Requirements:
Only the lines from the one with "The Blender Python" through the one with "text('TEL.334-', (4.822, 3.690, 6.09, 3.925), Yp" are to be restated, word for word, with both of them included.

Rows from a 3D scene dataset:
-------------------------

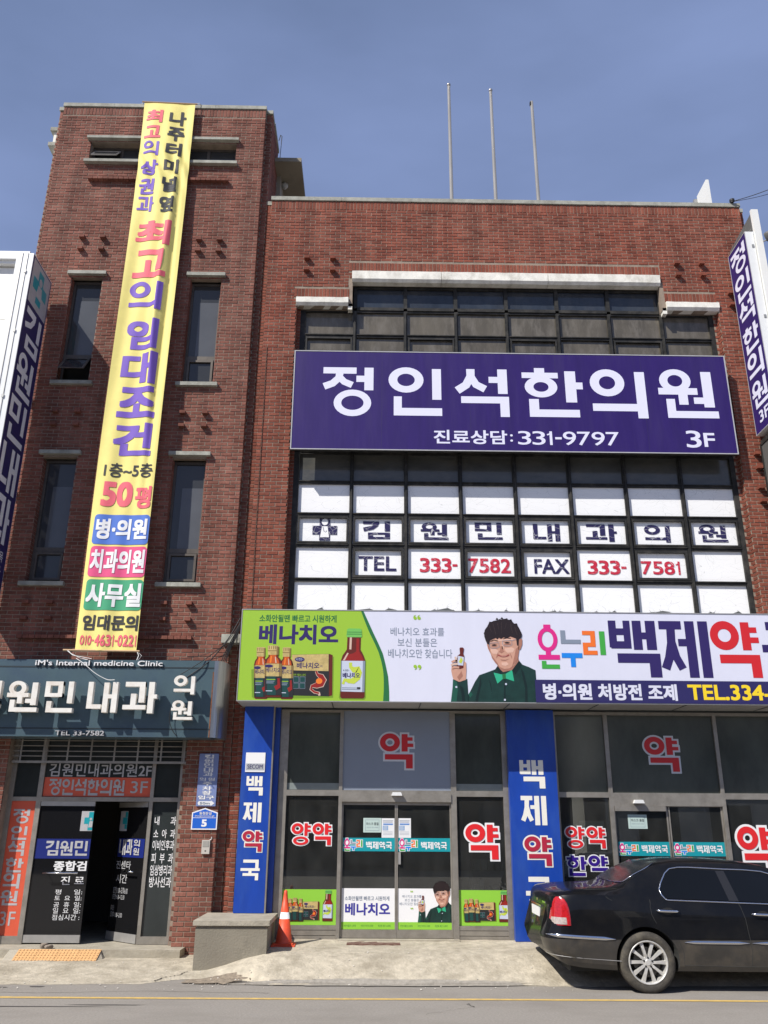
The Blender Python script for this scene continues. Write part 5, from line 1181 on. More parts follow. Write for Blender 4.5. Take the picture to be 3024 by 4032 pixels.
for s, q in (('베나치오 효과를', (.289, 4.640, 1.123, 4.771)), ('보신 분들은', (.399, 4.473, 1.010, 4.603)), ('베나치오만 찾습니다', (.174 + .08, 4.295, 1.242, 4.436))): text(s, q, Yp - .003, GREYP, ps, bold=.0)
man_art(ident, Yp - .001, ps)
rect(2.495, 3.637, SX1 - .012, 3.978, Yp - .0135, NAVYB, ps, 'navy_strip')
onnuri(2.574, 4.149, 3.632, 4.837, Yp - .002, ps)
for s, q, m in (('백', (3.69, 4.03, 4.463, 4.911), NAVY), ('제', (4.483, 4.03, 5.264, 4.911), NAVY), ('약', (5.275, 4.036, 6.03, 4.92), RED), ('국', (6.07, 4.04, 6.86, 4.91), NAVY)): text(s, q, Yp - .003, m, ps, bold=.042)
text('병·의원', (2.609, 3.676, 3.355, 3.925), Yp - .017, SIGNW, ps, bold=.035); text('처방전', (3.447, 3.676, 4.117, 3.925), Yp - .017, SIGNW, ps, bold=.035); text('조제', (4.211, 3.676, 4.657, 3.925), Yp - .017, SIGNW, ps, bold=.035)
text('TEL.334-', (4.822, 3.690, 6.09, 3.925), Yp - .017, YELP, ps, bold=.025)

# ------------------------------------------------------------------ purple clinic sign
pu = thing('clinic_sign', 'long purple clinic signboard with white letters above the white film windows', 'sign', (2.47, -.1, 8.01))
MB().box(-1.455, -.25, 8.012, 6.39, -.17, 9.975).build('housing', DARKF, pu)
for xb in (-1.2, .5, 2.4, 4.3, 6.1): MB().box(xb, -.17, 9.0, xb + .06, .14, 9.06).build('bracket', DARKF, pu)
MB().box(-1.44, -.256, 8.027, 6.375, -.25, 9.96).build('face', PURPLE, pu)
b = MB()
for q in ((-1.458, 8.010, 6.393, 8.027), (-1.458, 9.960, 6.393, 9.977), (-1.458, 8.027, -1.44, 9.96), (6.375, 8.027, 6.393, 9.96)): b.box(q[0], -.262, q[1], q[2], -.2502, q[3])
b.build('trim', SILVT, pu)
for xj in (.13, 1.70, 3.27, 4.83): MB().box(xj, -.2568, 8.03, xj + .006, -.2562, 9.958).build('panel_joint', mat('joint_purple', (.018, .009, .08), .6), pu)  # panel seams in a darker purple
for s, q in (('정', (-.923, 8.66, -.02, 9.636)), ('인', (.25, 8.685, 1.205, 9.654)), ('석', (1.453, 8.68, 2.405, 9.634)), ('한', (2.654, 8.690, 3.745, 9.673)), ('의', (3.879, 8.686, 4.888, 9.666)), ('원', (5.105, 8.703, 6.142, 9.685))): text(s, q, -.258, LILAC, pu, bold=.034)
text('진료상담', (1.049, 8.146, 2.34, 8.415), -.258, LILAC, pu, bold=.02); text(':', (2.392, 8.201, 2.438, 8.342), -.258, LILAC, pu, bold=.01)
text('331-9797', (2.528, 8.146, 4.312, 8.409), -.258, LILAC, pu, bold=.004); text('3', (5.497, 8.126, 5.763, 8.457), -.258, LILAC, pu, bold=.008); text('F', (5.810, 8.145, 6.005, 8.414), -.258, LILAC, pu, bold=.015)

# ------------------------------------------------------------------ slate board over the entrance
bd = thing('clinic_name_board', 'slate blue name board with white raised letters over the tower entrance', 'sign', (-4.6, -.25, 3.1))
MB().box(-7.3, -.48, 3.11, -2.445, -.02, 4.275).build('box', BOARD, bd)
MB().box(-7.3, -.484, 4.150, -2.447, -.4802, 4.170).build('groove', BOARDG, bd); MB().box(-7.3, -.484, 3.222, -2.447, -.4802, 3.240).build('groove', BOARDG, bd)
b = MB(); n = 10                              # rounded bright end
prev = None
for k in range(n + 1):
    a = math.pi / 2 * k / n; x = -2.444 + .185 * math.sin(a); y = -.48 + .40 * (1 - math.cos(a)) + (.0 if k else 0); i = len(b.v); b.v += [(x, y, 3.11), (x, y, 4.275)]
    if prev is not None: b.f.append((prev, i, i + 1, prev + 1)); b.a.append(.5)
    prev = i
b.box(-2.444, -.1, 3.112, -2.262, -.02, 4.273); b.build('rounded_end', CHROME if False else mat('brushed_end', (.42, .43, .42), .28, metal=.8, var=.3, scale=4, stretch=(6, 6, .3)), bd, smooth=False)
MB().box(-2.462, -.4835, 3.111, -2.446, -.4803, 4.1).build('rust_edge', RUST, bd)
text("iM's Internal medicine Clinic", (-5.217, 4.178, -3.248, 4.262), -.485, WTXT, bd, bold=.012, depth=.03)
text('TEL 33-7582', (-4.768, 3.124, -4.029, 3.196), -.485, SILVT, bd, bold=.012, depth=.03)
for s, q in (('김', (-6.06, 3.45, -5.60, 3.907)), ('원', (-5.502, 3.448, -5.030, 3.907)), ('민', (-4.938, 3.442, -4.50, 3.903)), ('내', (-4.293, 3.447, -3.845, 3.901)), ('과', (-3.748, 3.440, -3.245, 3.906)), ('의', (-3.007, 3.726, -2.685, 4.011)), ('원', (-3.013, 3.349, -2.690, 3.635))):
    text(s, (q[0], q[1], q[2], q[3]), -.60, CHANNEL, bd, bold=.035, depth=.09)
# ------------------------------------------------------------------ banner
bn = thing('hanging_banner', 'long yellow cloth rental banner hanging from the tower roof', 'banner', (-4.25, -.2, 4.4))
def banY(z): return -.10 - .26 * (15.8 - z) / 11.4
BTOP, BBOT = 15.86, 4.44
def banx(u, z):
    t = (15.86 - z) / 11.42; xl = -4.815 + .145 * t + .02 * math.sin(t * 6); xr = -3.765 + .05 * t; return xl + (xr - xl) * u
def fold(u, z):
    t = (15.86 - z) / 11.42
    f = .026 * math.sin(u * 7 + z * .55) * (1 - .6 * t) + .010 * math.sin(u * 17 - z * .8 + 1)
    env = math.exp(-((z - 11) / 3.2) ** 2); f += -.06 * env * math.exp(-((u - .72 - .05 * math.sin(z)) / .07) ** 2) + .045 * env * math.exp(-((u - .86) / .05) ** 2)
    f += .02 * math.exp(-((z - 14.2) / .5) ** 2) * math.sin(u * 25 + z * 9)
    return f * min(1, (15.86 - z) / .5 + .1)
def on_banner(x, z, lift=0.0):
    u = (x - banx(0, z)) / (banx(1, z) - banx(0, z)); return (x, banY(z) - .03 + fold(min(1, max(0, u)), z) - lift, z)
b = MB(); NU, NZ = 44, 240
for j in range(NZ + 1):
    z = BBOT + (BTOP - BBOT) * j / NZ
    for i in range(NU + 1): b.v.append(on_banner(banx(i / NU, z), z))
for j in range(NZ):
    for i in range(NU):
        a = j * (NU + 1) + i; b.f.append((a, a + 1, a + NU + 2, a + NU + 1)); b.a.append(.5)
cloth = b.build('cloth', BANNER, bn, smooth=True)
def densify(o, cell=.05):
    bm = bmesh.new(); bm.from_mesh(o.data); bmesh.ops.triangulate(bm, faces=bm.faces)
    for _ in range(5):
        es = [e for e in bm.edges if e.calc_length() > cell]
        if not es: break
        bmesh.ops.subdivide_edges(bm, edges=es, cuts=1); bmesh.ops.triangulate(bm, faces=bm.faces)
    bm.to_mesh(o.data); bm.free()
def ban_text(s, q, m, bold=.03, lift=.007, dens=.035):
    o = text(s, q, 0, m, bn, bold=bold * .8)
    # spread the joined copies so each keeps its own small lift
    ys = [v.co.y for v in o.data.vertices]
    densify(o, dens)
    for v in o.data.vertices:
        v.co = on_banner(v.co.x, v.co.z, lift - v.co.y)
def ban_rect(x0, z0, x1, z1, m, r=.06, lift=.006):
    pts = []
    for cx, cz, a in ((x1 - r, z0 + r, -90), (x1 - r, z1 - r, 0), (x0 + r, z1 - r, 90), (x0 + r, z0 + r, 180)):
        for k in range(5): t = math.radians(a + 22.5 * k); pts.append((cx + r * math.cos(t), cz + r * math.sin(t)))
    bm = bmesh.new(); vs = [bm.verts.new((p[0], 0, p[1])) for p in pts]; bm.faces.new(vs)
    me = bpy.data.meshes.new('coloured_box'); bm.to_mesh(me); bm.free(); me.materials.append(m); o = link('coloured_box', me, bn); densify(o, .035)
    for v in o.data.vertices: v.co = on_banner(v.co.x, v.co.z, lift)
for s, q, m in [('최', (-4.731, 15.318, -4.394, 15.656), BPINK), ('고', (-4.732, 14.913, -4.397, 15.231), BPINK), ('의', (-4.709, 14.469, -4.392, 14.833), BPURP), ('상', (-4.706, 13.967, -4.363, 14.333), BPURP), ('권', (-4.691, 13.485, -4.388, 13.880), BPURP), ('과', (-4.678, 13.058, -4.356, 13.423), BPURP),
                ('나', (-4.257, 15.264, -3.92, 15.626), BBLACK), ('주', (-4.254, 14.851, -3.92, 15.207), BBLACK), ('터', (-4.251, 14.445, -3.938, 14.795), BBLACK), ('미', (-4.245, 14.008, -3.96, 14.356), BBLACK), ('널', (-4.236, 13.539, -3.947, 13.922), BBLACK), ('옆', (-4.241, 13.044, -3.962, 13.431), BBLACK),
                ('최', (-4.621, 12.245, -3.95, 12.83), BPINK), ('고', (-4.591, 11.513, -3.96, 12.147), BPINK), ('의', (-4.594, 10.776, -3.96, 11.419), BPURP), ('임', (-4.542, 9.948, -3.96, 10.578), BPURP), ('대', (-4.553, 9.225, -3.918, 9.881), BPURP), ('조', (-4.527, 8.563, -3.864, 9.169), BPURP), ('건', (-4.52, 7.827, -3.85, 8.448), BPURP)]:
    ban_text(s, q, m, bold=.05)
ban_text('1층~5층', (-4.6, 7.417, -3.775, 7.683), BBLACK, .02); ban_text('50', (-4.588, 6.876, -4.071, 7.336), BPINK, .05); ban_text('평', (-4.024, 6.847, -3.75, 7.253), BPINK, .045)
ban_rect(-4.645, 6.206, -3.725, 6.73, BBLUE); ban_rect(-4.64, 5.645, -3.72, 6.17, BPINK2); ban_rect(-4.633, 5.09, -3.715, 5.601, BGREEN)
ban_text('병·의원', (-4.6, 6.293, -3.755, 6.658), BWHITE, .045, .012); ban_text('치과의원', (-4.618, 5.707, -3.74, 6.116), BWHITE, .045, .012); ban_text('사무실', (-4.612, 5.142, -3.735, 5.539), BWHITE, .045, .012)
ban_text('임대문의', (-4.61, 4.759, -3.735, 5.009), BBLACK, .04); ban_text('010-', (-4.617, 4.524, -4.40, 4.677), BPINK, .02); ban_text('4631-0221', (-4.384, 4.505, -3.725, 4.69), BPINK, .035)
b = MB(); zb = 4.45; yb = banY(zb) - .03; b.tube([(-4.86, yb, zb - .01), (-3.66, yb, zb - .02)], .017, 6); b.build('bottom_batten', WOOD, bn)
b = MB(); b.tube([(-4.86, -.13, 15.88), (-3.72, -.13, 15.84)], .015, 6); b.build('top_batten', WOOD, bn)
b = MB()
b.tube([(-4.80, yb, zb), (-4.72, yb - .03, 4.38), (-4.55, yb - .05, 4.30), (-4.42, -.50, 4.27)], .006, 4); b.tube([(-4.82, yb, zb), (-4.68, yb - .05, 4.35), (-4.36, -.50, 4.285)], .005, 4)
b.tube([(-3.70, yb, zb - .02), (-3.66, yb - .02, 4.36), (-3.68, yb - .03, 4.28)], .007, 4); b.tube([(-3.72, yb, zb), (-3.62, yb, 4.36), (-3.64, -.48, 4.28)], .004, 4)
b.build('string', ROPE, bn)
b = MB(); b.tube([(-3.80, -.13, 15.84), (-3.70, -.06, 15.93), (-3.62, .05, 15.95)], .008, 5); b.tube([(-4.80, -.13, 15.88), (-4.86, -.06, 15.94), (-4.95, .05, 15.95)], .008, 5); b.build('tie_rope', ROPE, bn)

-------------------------

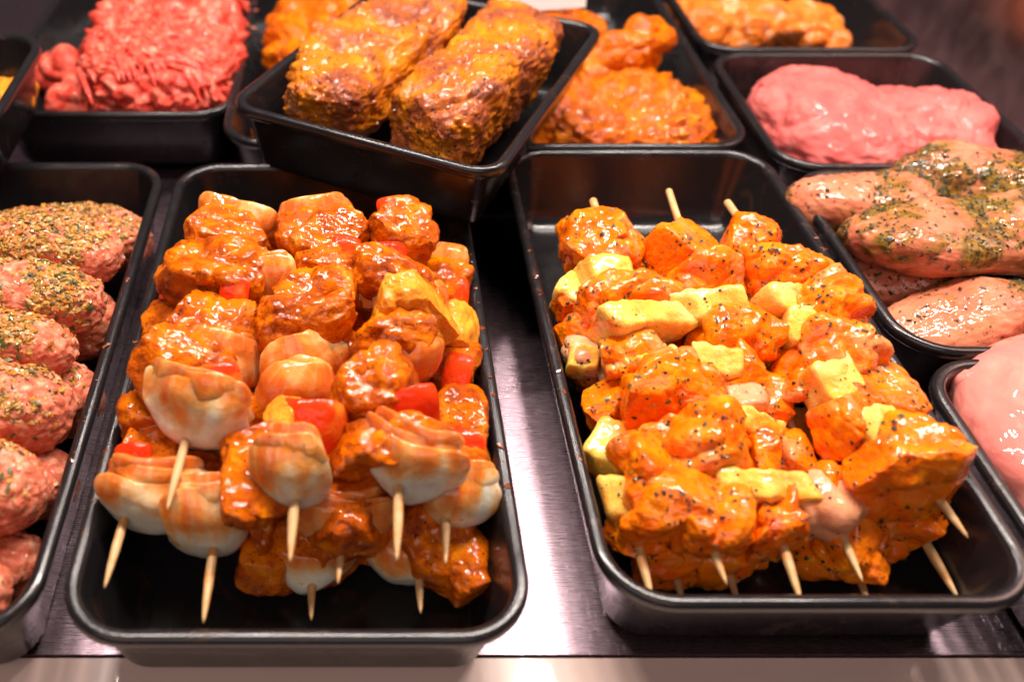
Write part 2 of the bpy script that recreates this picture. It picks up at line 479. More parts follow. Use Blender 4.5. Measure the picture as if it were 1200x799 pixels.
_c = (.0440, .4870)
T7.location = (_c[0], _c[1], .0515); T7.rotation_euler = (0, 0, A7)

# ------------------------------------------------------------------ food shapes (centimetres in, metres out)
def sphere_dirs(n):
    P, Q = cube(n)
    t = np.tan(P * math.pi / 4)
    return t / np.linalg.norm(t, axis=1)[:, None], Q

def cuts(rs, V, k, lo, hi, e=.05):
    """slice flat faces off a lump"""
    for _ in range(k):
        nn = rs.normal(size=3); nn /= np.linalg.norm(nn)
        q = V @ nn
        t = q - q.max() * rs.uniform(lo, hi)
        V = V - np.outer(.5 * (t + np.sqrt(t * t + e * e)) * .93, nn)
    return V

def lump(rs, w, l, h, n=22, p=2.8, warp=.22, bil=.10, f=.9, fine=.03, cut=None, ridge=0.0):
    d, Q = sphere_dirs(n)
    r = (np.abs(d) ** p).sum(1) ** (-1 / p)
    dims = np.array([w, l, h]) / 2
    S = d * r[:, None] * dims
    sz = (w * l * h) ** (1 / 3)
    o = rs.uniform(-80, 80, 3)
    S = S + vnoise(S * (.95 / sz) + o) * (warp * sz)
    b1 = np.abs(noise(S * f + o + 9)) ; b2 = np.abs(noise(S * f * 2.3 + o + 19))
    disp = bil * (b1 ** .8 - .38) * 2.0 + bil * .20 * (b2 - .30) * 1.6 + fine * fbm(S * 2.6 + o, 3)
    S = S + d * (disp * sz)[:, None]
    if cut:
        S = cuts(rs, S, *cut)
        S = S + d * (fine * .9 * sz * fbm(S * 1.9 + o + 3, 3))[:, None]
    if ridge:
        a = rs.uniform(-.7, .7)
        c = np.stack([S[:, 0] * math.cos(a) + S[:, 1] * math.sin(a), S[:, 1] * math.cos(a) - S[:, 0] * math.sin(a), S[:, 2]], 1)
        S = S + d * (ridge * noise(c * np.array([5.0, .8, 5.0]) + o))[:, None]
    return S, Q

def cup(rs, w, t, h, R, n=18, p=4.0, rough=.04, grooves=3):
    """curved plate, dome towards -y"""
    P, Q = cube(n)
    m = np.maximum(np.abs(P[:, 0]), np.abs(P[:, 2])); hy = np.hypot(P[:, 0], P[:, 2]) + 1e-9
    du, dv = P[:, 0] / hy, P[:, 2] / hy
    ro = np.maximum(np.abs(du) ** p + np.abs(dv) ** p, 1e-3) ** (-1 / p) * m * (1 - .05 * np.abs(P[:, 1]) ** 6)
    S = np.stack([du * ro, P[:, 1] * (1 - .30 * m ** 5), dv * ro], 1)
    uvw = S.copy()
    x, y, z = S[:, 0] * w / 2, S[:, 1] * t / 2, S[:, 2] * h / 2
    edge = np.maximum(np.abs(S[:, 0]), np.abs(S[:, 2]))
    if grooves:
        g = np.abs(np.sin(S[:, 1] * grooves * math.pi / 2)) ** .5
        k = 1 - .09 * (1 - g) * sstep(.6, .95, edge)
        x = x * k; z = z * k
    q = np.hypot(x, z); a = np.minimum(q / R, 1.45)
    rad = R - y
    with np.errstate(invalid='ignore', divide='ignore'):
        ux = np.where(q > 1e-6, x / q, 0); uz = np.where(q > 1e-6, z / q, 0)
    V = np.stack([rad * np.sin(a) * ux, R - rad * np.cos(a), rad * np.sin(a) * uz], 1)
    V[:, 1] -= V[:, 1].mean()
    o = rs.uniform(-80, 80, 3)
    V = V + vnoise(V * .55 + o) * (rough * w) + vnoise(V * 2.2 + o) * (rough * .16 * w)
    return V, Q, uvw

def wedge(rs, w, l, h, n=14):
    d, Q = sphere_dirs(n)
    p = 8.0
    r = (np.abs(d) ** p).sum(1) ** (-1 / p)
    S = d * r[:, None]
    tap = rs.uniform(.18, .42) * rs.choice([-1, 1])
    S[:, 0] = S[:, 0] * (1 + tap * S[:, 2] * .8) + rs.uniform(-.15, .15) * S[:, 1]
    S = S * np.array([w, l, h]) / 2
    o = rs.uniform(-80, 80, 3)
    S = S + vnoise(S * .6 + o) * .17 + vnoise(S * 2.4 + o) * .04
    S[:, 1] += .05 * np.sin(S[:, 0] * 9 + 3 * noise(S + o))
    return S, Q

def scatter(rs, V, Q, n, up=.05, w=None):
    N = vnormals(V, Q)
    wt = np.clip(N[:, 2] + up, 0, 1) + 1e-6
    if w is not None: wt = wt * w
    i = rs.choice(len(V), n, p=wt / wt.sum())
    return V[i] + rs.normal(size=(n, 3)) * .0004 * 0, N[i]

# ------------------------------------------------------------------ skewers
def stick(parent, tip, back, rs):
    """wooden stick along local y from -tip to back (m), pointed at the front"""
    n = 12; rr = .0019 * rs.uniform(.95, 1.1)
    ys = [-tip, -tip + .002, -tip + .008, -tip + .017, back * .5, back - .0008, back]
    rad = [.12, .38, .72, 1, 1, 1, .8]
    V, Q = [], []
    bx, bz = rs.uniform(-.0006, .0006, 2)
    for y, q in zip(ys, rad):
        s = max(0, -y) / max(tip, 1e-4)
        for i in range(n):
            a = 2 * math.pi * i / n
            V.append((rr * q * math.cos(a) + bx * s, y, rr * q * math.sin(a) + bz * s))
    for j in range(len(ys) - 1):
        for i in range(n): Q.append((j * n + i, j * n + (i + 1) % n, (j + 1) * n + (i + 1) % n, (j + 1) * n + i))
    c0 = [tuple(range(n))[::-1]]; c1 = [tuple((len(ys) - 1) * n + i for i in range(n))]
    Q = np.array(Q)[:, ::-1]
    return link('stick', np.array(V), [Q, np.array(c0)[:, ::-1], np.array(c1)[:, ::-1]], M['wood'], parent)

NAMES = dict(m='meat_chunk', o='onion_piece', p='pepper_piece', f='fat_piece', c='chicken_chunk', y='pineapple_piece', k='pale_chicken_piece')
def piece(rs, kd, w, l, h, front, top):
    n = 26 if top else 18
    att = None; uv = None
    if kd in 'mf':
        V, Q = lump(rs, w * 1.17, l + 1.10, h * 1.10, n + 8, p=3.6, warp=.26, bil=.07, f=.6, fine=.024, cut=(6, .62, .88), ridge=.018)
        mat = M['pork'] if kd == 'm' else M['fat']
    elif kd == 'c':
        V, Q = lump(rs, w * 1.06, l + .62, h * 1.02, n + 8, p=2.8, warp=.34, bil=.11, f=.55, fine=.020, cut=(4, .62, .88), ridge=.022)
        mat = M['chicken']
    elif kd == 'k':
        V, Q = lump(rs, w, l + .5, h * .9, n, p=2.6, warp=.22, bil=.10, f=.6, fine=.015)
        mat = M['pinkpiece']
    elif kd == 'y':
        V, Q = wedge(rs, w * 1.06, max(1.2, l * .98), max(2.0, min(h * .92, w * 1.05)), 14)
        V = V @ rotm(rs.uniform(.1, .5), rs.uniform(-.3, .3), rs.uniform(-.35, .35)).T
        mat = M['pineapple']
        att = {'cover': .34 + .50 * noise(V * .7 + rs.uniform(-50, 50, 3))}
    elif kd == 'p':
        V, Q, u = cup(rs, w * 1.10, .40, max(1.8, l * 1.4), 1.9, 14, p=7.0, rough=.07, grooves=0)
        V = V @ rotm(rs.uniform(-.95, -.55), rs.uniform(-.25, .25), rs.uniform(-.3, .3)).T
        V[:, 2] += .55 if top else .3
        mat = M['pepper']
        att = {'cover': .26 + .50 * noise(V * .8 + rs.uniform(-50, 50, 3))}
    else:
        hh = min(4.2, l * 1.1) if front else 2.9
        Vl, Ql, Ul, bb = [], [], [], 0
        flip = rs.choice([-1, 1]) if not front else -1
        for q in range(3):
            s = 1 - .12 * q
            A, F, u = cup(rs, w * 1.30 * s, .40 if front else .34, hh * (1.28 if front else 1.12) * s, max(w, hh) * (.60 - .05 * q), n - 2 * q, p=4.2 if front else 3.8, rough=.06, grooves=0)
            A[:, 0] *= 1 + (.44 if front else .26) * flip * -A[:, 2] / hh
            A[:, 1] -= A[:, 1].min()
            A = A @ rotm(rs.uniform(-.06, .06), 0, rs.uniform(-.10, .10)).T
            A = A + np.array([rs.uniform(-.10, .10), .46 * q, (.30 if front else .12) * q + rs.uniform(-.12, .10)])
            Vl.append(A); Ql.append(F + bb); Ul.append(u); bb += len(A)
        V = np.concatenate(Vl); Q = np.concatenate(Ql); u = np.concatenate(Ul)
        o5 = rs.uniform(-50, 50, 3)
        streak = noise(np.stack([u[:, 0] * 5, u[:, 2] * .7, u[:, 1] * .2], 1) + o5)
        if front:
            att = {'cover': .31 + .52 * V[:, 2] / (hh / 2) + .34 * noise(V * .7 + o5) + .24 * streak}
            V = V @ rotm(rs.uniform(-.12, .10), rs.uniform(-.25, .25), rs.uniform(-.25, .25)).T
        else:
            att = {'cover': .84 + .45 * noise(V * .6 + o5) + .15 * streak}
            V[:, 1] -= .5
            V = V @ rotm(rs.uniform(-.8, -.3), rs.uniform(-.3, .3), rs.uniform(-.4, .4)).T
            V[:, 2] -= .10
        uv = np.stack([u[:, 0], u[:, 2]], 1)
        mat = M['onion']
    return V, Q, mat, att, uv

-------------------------

Task output:
The Blender Python script for this scene continues. Write part 5, from line 1181 on. More parts follow. Write for Blender 4.5. Take the picture to be 3024 by 4032 pixels.
for s, q in (('베나치오 효과를', (.289, 4.640, 1.123, 4.771)), ('보신 분들은', (.399, 4.473, 1.010, 4.603)), ('베나치오만 찾습니다', (.174 + .08, 4.295, 1.242, 4.436))): text(s, q, Yp - .003, GREYP, ps, bold=.0)
man_art(ident, Yp - .001, ps)
rect(2.495, 3.637, SX1 - .012, 3.978, Yp - .0135, NAVYB, ps, 'navy_strip')
onnuri(2.574, 4.149, 3.632, 4.837, Yp - .002, ps)
for s, q, m in (('백', (3.69, 4.03, 4.463, 4.911), NAVY), ('제', (4.483, 4.03, 5.264, 4.911), NAVY), ('약', (5.275, 4.036, 6.03, 4.92), RED), ('국', (6.07, 4.04, 6.86, 4.91), NAVY)): text(s, q, Yp - .003, m, ps, bold=.042)
text('병·의원', (2.609, 3.676, 3.355, 3.925), Yp - .017, SIGNW, ps, bold=.035); text('처방전', (3.447, 3.676, 4.117, 3.925), Yp - .017, SIGNW, ps, bold=.035); text('조제', (4.211, 3.676, 4.657, 3.925), Yp - .017, SIGNW, ps, bold=.035)
text('TEL.334-', (4.822, 3.690, 6.09, 3.925), Yp - .017, YELP, ps, bold=.025)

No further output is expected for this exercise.